The data will boost the government of Prime Minister Shinzo Abe and give Bank of Japan governor Haruhiko Kuroda renewed hope of eventually hitting his 2 per cent inflation objective. 

“It was basically in line with our expectations,” said Masamichi Adachi, economist at JPMorgan in Tokyo. “The real side of the economy is in a very nice state.”

But he pointed to a drop-off in nominal growth — the size of the economy without adjusting for prices — which fell by an annualised 0.1 per cent because companies did not pass on higher import costs to consumers. That highlights Mr Kuroda’s struggle to generate inflation, with headline consumer prices up by just 0.2 per cent on a year ago in April.

“The real side is good but still the nominal side is vulnerable,” said Mr Adachi. “There is a tug of war between the pull from growth on one side and the deflationary mindset in the corporate and household sectors on the other.”

Growth was well-balanced across the economy with consumption and exports the biggest driving forces. Net exports contributed 0.6 percentage points of the total, highlighting how weakness in the yen since the election of Donald Trump as US president has boosted Japan’s economy.

The yen weakened from a range around ¥100-105 to ¥110-115 against the dollar following Mr Trump’s election. It traded 0.4 per cent weaker at ¥111.3 following the GDP data.
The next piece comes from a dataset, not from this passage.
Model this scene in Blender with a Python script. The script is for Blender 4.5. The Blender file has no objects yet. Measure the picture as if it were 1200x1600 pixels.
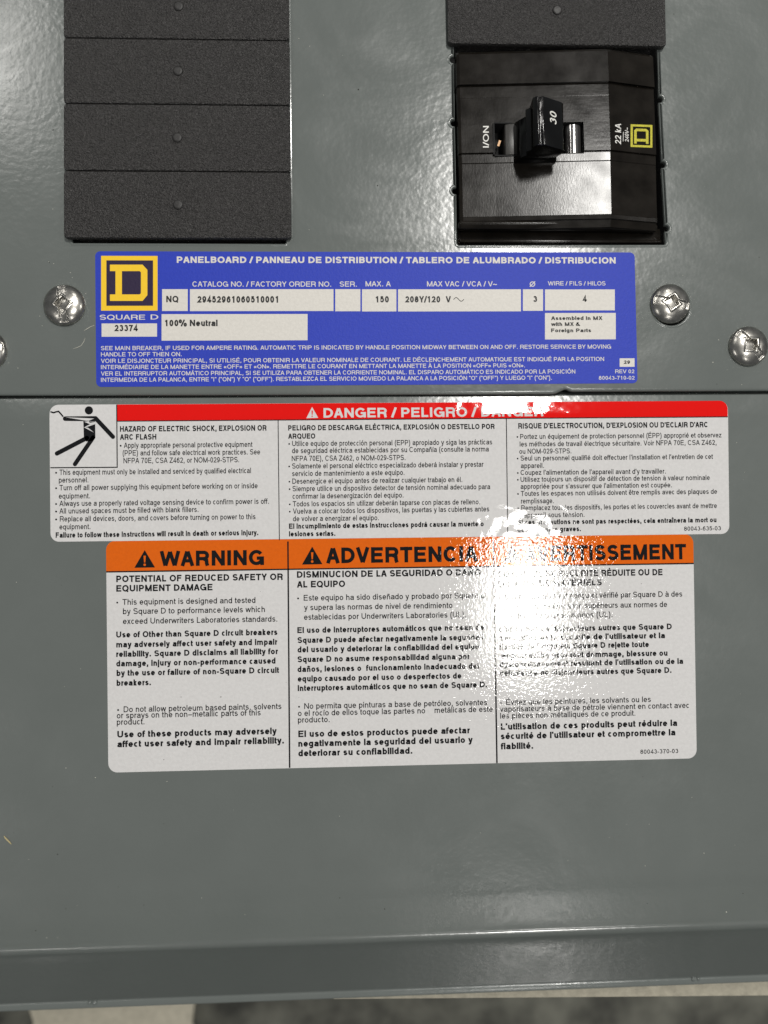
import bpy, bmesh, math, random
from mathutils import Vector, Matrix, Euler
random.seed(7)
MM = 0.001
sc = bpy.context.scene
col = sc.collection

# ------------------------------------------------------------------ camera
F, CX, CY, DIST = 1202.0, 600.0, 800.0, 293.0
PITCH, YAW, ROLL = math.radians(1.774), math.radians(-2.415), math.radians(-0.703)
ROT = Matrix.Rotation(ROLL, 3, 'Z') @ Matrix.Rotation(PITCH, 3, 'X') @ Matrix.Rotation(YAW, 3, 'Y')
cd = bpy.data.cameras.new('camera'); cam = bpy.data.objects.new('camera', cd); col.objects.link(cam)
cam.matrix_world = Matrix.Translation((0, 0, DIST * MM)) @ ROT.to_4x4()
cd.sensor_fit = 'VERTICAL'; cd.sensor_height = 36; cd.lens = 36 * F / 1600
cd.clip_start = 0.01; cd.clip_end = 20
cd.dof.use_dof = True; cd.dof.focus_distance = (DIST - 1) * MM; cd.dof.aperture_fstop = 5.6
sc.camera = cam

def ray(px, py):
    return ROT @ Vector(((px - CX) / F, -(py - CY) / F, -1.0))
def at(px, py, z=0.0):
    """where the point of the photograph lies on the level z (mm)"""
    d = ray(px, py); t = -(DIST - z) / d.z
    return Vector((d.x * t, d.y * t, z))
def atf(px, py, zf):
    p = at(px, py, 0)
    for _ in range(6): p = at(px, py, zf(p.x, p.y))
    return p

# ------------------------------------------------------------------ light
w = bpy.data.worlds.new('World'); sc.world = w; w.use_nodes = True
bg = w.node_tree.nodes['Background']; bg.inputs[0].default_value = (0.93, 0.97, 1.0, 1); bg.inputs[1].default_value = 0.20
def troffer(px, py, H, wx, wy, L, colr=(1, .975, .93)):
    """ceiling lamp whose mirror image in the panel stands at (px,py)"""
    d = ray(px, py); t = -DIST / d.z; p = d * t
    t2 = H / abs(d.z)
    loc = Vector((p.x + d.x * t2, p.y + d.y * t2, H))
    ld = bpy.data.lights.new('ceiling_lamp', 'AREA'); ld.shape = 'RECTANGLE'
    ld.size = wx; ld.size_y = wy; ld.energy = L * math.pi * wx * wy; ld.color = colr
    o = bpy.data.objects.new('ceiling_lamp', ld); col.objects.link(o); o.location = loc * MM
    return o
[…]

Consumption contributed 0.8 percentage points to the total. Persistent weakness in consumer spending has been one of Japan’s biggest problems in recent years. The pick-up suggests consumers may finally be gaining confidence that higher wages will last, an encouraging sign for the BoJ.

“The savings rate has stayed high, chiefly due to the slump for durable goods from the consumption tax hike in April 2014, but it appears to finally be normalising,” said Takeshi Yamaguchi, economist at Morgan Stanley in Tokyo.

Residential investment, business investment and government consumption each contributed 0.1 percentage points to growth. However, public investment — which was expected to rise given fiscal stimulus plans announced by the government last year — came in flat.

Inventory growth contributed 0.4 percentage points to the total. By its nature, inventory growth cannot continue forever, suggesting the true pace of underlying growth in Japan’s economy is running a little below an annualised 2 per cent.